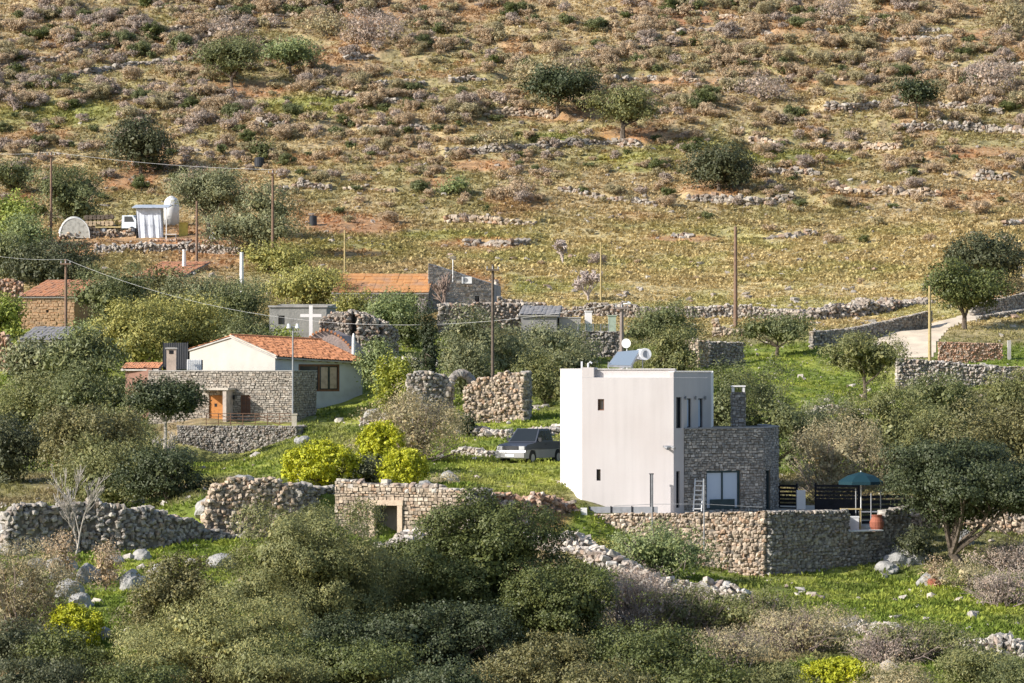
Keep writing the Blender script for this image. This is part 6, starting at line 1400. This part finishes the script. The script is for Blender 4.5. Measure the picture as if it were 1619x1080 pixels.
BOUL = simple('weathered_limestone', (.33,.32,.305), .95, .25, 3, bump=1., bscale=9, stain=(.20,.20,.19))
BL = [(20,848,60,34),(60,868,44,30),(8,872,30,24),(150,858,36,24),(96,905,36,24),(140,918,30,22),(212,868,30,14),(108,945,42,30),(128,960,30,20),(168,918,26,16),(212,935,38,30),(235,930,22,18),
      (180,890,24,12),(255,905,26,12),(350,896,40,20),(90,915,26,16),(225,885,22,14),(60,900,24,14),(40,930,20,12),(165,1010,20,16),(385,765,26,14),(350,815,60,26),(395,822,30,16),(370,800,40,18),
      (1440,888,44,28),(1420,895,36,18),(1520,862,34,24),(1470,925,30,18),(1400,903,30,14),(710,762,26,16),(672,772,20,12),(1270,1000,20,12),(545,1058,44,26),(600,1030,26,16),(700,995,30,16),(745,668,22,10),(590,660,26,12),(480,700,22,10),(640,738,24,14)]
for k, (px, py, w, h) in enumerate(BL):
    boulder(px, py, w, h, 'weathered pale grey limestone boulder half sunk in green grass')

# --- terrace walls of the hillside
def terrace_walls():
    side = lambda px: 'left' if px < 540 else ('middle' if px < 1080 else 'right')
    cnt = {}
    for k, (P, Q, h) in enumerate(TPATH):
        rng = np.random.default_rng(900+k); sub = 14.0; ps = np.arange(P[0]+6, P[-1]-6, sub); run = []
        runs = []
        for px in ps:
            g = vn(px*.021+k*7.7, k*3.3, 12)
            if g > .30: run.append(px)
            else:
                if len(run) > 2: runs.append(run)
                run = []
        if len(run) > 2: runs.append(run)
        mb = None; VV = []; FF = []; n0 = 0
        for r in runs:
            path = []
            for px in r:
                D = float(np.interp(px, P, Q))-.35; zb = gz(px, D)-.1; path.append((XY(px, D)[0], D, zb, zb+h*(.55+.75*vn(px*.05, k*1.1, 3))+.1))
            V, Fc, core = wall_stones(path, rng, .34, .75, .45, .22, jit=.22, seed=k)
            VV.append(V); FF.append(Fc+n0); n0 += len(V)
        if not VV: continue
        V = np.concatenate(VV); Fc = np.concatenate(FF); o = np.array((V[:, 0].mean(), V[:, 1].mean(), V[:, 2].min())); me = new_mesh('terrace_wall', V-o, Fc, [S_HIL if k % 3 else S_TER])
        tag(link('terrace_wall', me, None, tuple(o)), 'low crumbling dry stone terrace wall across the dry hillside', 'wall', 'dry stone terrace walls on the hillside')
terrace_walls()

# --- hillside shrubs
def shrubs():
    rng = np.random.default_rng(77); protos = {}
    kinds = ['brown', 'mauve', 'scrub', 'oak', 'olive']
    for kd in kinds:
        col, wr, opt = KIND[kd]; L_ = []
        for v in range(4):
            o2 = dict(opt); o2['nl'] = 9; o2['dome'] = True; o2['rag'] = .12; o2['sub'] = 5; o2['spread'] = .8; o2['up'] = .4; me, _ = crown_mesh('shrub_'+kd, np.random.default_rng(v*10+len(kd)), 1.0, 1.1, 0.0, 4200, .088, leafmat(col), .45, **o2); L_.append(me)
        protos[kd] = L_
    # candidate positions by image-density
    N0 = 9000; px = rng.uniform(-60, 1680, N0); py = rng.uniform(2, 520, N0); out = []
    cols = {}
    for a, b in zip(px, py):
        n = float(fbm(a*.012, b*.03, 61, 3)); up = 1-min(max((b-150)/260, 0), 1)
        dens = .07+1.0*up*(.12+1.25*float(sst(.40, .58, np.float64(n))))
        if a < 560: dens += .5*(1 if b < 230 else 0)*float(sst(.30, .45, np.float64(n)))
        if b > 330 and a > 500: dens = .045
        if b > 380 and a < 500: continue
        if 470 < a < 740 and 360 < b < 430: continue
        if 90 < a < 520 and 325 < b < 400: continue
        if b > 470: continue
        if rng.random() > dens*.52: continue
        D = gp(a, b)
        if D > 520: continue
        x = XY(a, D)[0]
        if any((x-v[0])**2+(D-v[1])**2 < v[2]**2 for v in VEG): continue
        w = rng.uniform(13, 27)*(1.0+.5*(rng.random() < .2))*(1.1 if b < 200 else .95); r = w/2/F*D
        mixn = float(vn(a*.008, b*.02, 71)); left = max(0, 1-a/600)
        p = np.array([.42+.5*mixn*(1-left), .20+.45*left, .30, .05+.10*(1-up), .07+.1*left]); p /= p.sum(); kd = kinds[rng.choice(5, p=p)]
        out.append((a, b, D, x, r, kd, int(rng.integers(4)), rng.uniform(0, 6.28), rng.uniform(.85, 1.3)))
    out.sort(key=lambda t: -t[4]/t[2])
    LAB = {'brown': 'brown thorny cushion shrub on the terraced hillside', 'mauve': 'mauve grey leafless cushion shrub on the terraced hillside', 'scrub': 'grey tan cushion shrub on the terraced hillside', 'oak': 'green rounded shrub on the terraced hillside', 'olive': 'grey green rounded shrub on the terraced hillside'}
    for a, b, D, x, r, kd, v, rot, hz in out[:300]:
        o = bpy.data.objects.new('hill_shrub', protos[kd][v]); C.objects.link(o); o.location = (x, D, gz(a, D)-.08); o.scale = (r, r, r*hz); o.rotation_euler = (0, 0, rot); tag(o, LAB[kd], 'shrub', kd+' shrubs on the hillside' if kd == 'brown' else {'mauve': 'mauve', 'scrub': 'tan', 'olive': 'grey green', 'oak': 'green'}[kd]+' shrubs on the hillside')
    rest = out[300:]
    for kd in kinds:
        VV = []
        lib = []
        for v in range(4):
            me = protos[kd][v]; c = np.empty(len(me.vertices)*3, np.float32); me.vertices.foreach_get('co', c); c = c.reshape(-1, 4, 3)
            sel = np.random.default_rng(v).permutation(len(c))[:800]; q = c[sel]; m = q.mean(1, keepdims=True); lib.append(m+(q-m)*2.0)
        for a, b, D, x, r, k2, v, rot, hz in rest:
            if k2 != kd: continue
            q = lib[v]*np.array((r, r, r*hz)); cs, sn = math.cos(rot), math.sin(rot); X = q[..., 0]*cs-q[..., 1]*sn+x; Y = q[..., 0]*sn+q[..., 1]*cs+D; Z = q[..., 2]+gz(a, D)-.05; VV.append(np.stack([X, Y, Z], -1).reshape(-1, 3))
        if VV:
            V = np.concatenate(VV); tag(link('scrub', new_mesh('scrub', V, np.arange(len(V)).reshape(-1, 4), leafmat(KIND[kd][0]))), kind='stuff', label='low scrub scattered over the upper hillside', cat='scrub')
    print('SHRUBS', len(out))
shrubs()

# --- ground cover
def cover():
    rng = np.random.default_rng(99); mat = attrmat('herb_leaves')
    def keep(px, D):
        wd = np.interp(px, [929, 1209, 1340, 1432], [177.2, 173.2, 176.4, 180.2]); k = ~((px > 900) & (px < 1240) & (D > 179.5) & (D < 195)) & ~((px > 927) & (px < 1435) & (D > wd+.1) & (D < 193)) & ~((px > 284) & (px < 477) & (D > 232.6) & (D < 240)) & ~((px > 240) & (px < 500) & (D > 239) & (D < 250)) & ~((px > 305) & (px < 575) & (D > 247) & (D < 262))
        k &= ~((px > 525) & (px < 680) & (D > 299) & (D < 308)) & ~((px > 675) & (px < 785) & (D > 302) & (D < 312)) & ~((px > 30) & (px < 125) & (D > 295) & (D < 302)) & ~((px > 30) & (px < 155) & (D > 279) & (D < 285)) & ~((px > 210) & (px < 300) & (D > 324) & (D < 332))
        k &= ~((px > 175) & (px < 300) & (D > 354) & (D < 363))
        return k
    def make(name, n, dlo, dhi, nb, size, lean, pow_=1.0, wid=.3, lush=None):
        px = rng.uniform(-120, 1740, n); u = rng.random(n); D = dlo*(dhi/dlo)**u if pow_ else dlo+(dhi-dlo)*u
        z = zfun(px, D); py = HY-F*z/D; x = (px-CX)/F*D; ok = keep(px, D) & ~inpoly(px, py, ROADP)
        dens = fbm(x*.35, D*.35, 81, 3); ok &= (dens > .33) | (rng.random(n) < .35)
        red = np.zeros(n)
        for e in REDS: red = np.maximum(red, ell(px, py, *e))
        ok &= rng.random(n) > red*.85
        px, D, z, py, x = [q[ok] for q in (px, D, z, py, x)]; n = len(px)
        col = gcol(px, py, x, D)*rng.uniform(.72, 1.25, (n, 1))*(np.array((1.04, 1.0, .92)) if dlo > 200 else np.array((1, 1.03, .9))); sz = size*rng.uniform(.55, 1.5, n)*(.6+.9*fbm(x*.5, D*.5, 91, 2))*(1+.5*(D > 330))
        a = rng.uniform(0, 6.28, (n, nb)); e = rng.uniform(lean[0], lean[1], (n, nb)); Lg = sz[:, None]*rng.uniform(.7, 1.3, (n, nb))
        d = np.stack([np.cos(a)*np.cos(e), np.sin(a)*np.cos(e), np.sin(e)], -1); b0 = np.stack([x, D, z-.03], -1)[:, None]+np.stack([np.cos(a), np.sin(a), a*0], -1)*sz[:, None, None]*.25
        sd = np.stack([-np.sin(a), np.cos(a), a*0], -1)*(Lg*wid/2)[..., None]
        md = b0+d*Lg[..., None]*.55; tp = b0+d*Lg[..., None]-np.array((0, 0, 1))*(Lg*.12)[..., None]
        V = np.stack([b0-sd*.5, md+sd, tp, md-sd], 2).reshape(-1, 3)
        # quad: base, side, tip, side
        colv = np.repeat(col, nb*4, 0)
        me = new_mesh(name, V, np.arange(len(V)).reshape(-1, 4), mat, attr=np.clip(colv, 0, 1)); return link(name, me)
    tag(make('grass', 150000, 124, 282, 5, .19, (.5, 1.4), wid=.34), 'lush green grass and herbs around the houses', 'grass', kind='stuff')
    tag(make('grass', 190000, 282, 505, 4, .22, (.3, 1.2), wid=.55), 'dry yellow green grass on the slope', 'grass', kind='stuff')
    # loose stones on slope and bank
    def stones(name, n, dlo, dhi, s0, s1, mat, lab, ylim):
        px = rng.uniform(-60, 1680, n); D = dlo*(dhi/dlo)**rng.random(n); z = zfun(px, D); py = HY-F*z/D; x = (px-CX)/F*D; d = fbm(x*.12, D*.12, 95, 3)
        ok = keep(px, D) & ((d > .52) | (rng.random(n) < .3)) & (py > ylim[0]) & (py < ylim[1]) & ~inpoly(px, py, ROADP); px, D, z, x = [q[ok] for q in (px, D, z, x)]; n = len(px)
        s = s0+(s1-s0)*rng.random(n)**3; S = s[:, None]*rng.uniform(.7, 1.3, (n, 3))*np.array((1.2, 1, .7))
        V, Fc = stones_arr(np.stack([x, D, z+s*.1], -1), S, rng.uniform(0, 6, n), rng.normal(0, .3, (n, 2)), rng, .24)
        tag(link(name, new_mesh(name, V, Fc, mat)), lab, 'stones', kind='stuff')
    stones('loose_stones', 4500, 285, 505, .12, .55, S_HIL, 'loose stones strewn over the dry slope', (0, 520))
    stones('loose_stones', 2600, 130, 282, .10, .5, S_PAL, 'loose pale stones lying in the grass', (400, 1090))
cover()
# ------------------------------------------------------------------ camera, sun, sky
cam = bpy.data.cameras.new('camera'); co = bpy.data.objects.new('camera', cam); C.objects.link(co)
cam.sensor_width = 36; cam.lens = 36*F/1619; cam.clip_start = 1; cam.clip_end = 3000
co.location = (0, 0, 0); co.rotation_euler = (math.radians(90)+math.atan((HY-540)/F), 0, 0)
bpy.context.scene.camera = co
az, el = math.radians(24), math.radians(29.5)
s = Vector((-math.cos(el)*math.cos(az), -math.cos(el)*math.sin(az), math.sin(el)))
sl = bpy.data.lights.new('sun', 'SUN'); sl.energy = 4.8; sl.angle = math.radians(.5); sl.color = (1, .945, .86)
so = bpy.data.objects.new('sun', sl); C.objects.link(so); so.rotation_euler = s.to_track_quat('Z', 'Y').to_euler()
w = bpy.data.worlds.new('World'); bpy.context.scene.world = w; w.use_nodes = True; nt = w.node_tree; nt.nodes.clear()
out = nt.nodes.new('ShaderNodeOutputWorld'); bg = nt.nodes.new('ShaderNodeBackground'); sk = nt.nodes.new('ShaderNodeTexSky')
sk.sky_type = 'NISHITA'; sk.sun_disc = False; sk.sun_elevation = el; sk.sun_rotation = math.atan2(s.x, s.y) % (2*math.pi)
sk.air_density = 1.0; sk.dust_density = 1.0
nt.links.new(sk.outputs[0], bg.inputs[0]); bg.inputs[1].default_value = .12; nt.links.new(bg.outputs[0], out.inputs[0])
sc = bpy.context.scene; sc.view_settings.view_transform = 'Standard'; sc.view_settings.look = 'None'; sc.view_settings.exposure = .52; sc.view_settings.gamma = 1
# # # #
Requirements -> Return only the lines from the start of the data through the line that contains "boulder(px, py, w, h, 'weathered", please, copying them exactly and omitting all pictures.

Exercise result ->
Keep writing the Blender script for this image. This is part 6, starting at line 1400. This part finishes the script. The script is for Blender 4.5. Measure the picture as if it were 1619x1080 pixels.
BOUL = simple('weathered_limestone', (.33,.32,.305), .95, .25, 3, bump=1., bscale=9, stain=(.20,.20,.19))
BL = [(20,848,60,34),(60,868,44,30),(8,872,30,24),(150,858,36,24),(96,905,36,24),(140,918,30,22),(212,868,30,14),(108,945,42,30),(128,960,30,20),(168,918,26,16),(212,935,38,30),(235,930,22,18),
      (180,890,24,12),(255,905,26,12),(350,896,40,20),(90,915,26,16),(225,885,22,14),(60,900,24,14),(40,930,20,12),(165,1010,20,16),(385,765,26,14),(350,815,60,26),(395,822,30,16),(370,800,40,18),
      (1440,888,44,28),(1420,895,36,18),(1520,862,34,24),(1470,925,30,18),(1400,903,30,14),(710,762,26,16),(672,772,20,12),(1270,1000,20,12),(545,1058,44,26),(600,1030,26,16),(700,995,30,16),(745,668,22,10),(590,660,26,12),(480,700,22,10),(640,738,24,14)]
for k, (px, py, w, h) in enumerate(BL):
    boulder(px, py, w, h, 'weathered pale grey limestone boulder half sunk in green grass')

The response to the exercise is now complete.